Having 8 core CPUs ready and available to the consumer, forces game developers and system programmers to approach software design in an entirely new way, offloading work that would traditionally be processed by the GPU back onto the CPU. 

On top of that, coupled with its insane pricing, you also get a chip that’s designed for both gaming at a mainstream level and producing content on a professional scale. Opening up game streaming, video rendering and a whole plethora of other working tasks to a far greater audience of PC enthusiasts than ever before.

We disliked

This is an entirely new core design, and as such there are bound to be chinks in the armour when it comes to just what we (and no doubt AMD) wished to see in this core. 

Namely that comes down to overclocking potential and temperatures. Although it's early days, amping up the frequency seems to ave very little effect, with only 100-200 MHz performance boosts possible amongst most of the chips we’ve seen so far. 

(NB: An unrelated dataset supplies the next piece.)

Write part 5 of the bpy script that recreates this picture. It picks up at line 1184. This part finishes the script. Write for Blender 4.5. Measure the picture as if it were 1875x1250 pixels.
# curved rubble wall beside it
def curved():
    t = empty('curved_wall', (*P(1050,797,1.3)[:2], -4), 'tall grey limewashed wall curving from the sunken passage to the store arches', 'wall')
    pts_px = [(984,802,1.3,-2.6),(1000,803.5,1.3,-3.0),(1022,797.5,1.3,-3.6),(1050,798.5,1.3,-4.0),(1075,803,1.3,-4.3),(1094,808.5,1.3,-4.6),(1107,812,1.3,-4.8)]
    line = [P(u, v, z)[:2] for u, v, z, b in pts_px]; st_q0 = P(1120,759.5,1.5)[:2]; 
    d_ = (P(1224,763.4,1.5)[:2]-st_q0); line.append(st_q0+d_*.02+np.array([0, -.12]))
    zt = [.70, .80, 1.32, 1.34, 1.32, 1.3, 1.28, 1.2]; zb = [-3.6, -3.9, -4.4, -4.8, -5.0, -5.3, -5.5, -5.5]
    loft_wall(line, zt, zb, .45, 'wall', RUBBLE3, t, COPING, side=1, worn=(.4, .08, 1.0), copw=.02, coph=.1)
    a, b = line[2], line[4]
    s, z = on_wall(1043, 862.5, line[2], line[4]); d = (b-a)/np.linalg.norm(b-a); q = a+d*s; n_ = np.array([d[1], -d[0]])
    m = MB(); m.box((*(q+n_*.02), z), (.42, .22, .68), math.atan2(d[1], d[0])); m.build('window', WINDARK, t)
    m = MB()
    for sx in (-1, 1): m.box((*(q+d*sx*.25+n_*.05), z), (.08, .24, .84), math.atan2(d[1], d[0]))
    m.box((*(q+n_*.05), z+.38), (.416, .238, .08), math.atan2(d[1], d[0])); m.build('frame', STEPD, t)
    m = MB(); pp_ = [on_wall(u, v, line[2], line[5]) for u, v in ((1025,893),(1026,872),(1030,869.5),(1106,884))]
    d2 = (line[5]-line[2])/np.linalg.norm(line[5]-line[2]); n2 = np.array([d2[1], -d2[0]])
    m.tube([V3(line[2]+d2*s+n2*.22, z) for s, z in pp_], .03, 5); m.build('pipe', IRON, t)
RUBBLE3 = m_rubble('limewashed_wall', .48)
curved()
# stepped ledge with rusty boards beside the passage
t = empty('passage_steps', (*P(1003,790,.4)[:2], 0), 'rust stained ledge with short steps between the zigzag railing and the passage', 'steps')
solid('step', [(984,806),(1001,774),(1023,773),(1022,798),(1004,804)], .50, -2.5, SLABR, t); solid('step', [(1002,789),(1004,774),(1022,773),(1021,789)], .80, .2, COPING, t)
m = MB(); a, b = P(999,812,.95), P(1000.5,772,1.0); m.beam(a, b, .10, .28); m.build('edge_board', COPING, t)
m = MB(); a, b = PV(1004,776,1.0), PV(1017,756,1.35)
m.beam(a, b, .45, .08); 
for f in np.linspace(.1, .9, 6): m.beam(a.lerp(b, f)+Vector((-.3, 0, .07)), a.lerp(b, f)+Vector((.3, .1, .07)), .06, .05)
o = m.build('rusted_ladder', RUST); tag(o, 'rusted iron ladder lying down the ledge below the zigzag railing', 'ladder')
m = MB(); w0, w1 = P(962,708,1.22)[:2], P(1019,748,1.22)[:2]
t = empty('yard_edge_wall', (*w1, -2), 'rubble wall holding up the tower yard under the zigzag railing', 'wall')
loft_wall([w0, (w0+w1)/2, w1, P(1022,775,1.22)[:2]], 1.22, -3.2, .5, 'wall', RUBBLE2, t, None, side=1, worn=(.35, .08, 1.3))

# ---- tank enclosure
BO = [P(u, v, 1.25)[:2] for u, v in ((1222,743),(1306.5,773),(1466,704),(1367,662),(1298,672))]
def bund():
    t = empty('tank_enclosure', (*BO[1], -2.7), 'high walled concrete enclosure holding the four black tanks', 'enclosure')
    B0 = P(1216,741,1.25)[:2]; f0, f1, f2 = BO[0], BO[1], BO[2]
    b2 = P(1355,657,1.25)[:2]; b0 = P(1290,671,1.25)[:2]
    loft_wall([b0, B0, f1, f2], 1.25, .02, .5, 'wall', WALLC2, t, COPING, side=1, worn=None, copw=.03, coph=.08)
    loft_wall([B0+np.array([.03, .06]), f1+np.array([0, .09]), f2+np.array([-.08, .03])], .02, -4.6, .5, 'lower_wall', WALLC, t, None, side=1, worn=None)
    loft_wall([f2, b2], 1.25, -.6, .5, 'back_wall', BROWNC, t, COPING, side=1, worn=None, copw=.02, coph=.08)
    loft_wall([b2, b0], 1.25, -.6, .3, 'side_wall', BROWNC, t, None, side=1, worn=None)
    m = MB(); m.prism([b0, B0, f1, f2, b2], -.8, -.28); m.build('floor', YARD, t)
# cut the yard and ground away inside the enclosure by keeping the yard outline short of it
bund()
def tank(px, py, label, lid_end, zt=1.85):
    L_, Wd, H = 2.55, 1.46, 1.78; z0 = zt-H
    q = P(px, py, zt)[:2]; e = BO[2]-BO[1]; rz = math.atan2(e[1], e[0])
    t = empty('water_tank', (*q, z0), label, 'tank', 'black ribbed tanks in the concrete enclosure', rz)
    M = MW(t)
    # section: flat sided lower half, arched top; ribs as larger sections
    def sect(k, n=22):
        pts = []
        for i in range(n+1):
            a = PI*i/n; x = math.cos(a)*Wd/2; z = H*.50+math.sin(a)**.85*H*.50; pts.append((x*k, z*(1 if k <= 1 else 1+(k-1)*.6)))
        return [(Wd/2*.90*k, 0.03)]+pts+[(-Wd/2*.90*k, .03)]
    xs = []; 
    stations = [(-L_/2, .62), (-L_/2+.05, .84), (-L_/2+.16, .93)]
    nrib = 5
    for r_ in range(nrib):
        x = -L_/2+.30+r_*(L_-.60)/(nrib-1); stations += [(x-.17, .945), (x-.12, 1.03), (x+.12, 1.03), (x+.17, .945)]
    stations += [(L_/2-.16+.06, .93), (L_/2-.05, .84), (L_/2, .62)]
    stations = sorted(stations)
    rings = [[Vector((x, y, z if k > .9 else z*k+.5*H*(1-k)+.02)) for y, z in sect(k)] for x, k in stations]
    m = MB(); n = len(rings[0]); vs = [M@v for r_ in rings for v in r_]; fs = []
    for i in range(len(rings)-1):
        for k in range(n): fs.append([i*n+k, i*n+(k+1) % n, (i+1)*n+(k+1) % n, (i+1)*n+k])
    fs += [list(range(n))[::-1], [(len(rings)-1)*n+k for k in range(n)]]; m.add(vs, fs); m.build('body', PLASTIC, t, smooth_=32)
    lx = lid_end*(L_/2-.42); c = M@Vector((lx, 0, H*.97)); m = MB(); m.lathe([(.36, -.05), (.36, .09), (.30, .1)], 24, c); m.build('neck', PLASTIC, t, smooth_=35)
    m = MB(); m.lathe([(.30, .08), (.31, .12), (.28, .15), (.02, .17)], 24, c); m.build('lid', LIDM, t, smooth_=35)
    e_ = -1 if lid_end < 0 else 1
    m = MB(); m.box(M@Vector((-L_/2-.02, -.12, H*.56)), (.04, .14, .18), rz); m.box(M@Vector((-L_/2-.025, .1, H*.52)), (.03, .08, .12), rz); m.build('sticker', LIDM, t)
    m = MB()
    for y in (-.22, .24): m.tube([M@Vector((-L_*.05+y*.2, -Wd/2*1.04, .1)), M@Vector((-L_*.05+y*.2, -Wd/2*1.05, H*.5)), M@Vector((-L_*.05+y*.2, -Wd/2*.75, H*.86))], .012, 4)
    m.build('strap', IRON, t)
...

Additionally temperatures remain resolutely high, resting at 56-58 degrees at idle, yet capping out at a solid 73 degrees under load with sufficient cooling. 

Final verdict

Ryzen 7 as a whole is nothing short of phenomenal, with the AMD Ryzen 7 1800X (AMD’s flagship CPU) absolutely decimating the competition when it comes to price versus performance. 

Compare this chip against Intel’s Core i7-5960X/6900K and it’ll easily keep pace, with an even stronger single core IPC than its team blue HEDT alternative, which is no small feat for a core priced at £500 ($500, AU$800). 

That’s a £470 ($570, AU$750) difference between the two. Yes, you don’t get as many PCIe lanes, and yes you lose out on quad channel memory, but when companies such as Nvidia cripple SLI beyond two way support, and quad-channel memory has yet to make its debut into the mainstream consumer-focused market, the climate has never been better suited for AMD to launch a processor line quite like this.

Overclocking isn’t great, and single core performance could be better (as it’s currently at mainstream Haswell levels of performance). However this is AMD’s first venture into the 14nm manufacturing process, with an entirely new chip design. And with Ryzen 2 and Ryzen 3 already well into their development cycles, these are kinks that can be ironed out in later iterations. 

With AMD’s Ryzen 7, whatever your stance, AMD has brought choice, has brought competition, and has brought life back to the processor market.